- Task brief -
Write out the data below in full. Keep it exact.

── Data extract

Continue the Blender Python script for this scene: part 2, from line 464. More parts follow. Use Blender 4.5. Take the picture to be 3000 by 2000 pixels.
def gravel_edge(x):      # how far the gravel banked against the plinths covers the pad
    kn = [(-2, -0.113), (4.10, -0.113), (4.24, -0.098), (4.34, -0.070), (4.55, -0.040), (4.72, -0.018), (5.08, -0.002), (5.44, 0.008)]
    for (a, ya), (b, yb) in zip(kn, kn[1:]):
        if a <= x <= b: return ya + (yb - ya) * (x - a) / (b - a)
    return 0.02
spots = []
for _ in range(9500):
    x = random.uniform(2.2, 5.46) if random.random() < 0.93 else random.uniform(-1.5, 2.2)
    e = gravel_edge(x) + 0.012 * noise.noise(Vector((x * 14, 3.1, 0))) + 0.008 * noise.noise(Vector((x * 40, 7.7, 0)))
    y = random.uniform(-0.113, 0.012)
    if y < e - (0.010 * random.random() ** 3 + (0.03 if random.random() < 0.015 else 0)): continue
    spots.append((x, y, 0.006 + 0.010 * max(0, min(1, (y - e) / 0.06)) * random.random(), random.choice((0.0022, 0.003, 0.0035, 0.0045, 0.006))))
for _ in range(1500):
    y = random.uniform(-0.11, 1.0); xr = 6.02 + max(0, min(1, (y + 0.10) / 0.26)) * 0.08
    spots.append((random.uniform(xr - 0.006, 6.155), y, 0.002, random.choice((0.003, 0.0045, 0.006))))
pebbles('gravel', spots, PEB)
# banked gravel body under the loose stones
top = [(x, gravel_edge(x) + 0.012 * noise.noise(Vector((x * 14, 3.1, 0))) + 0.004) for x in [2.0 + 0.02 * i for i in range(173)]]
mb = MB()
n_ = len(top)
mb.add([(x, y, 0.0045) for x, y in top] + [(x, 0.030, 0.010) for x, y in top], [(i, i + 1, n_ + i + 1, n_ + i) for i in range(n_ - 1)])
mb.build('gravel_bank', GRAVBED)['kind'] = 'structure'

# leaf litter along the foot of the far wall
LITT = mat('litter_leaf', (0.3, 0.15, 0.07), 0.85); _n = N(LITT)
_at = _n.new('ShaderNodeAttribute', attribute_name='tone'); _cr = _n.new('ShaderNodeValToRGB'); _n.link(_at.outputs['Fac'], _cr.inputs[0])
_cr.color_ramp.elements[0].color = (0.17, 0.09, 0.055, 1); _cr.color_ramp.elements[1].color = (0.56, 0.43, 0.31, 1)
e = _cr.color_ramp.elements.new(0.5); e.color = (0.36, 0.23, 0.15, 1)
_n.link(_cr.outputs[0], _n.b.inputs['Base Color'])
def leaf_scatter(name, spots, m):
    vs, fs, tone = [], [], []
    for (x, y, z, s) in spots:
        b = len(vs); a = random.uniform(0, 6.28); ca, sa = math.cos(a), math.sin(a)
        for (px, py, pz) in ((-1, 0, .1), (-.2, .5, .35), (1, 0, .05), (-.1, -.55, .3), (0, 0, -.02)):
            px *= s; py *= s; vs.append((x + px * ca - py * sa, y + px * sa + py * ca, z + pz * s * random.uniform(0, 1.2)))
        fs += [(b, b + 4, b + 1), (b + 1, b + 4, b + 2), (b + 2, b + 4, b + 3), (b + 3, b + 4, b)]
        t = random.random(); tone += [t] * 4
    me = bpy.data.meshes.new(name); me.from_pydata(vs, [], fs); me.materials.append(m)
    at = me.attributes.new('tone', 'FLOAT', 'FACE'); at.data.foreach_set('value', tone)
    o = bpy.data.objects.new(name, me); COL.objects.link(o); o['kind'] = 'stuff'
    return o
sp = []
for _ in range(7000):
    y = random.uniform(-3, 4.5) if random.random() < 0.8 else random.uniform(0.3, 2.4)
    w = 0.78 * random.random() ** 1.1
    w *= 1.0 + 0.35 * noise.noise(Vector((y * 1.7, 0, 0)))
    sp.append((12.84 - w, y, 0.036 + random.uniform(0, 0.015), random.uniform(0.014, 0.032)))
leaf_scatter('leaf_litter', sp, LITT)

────

- Result below -
Continue the Blender Python script for this scene: part 2, from line 464. More parts follow. Use Blender 4.5. Take the picture to be 3000 by 2000 pixels.
def gravel_edge(x):      # how far the gravel banked against the plinths covers the pad
    kn = [(-2, -0.113), (4.10, -0.113), (4.24, -0.098), (4.34, -0.070), (4.55, -0.040), (4.72, -0.018), (5.08, -0.002), (5.44, 0.008)]
    for (a, ya), (b, yb) in zip(kn, kn[1:]):
        if a <= x <= b: return ya + (yb - ya) * (x - a) / (b - a)
    return 0.02
spots = []
for _ in range(9500):
    x = random.uniform(2.2, 5.46) if random.random() < 0.93 else random.uniform(-1.5, 2.2)
    e = gravel_edge(x) + 0.012 * noise.noise(Vector((x * 14, 3.1, 0))) + 0.008 * noise.noise(Vector((x * 40, 7.7, 0)))
    y = random.uniform(-0.113, 0.012)
    if y < e - (0.010 * random.random() ** 3 + (0.03 if random.random() < 0.015 else 0)): continue
    spots.append((x, y, 0.006 + 0.010 * max(0, min(1, (y - e) / 0.06)) * random.random(), random.choice((0.0022, 0.003, 0.0035, 0.0045, 0.006))))
for _ in range(1500):
    y = random.uniform(-0.11, 1.0); xr = 6.02 + max(0, min(1, (y + 0.10) / 0.26)) * 0.08
    spots.append((random.uniform(xr - 0.006, 6.155), y, 0.002, random.choice((0.003, 0.0045, 0.006))))
pebbles('gravel', spots, PEB)
# banked gravel body under the loose stones
top = [(x, gravel_edge(x) + 0.012 * noise.noise(Vector((x * 14, 3.1, 0))) + 0.004) for x in [2.0 + 0.02 * i for i in range(173)]]
mb = MB()
n_ = len(top)
mb.add([(x, y, 0.0045) for x, y in top] + [(x, 0.030, 0.010) for x, y in top], [(i, i + 1, n_ + i + 1, n_ + i) for i in range(n_ - 1)])
mb.build('gravel_bank', GRAVBED)['kind'] = 'structure'

# leaf litter along the foot of the far wall
LITT = mat('litter_leaf', (0.3, 0.15, 0.07), 0.85); _n = N(LITT)
_at = _n.new('ShaderNodeAttribute', attribute_name='tone'); _cr = _n.new('ShaderNodeValToRGB'); _n.link(_at.outputs['Fac'], _cr.inputs[0])
_cr.color_ramp.elements[0].color = (0.17, 0.09, 0.055, 1); _cr.color_ramp.elements[1].color = (0.56, 0.43, 0.31, 1)
e = _cr.color_ramp.elements.new(0.5); e.color = (0.36, 0.23, 0.15, 1)
_n.link(_cr.outputs[0], _n.b.inputs['Base Color'])
def leaf_scatter(name, spots, m):
    vs, fs, tone = [], [], []
    for (x, y, z, s) in spots:
        b = len(vs); a = random.uniform(0, 6.28); ca, sa = math.cos(a), math.sin(a)
        for (px, py, pz) in ((-1, 0, .1), (-.2, .5, .35), (1, 0, .05), (-.1, -.55, .3), (0, 0, -.02)):
            px *= s; py *= s; vs.append((x + px * ca - py * sa, y + px * sa + py * ca, z + pz * s * random.uniform(0, 1.2)))
        fs += [(b, b + 4, b + 1), (b + 1, b + 4, b + 2), (b + 2, b + 4, b + 3), (b + 3, b + 4, b)]
        t = random.random(); tone += [t] * 4
    me = bpy.data.meshes.new(name); me.from_pydata(vs, [], fs); me.materials.append(m)
    at = me.attributes.new('tone', 'FLOAT', 'FACE'); at.data.foreach_set('value', tone)
    o = bpy.data.objects.new(name, me); COL.objects.link(o); o['kind'] = 'stuff'
    return o
sp = []
for _ in range(7000):
    y = random.uniform(-3, 4.5) if random.random() < 0.8 else random.uniform(0.3, 2.4)
    w = 0.78 * random.random() ** 1.1
    w *= 1.0 + 0.35 * noise.noise(Vector((y * 1.7, 0, 0)))
    sp.append((12.84 - w, y, 0.036 + random.uniform(0, 0.015), random.uniform(0.014, 0.032)))
leaf_scatter('leaf_litter', sp, LITT)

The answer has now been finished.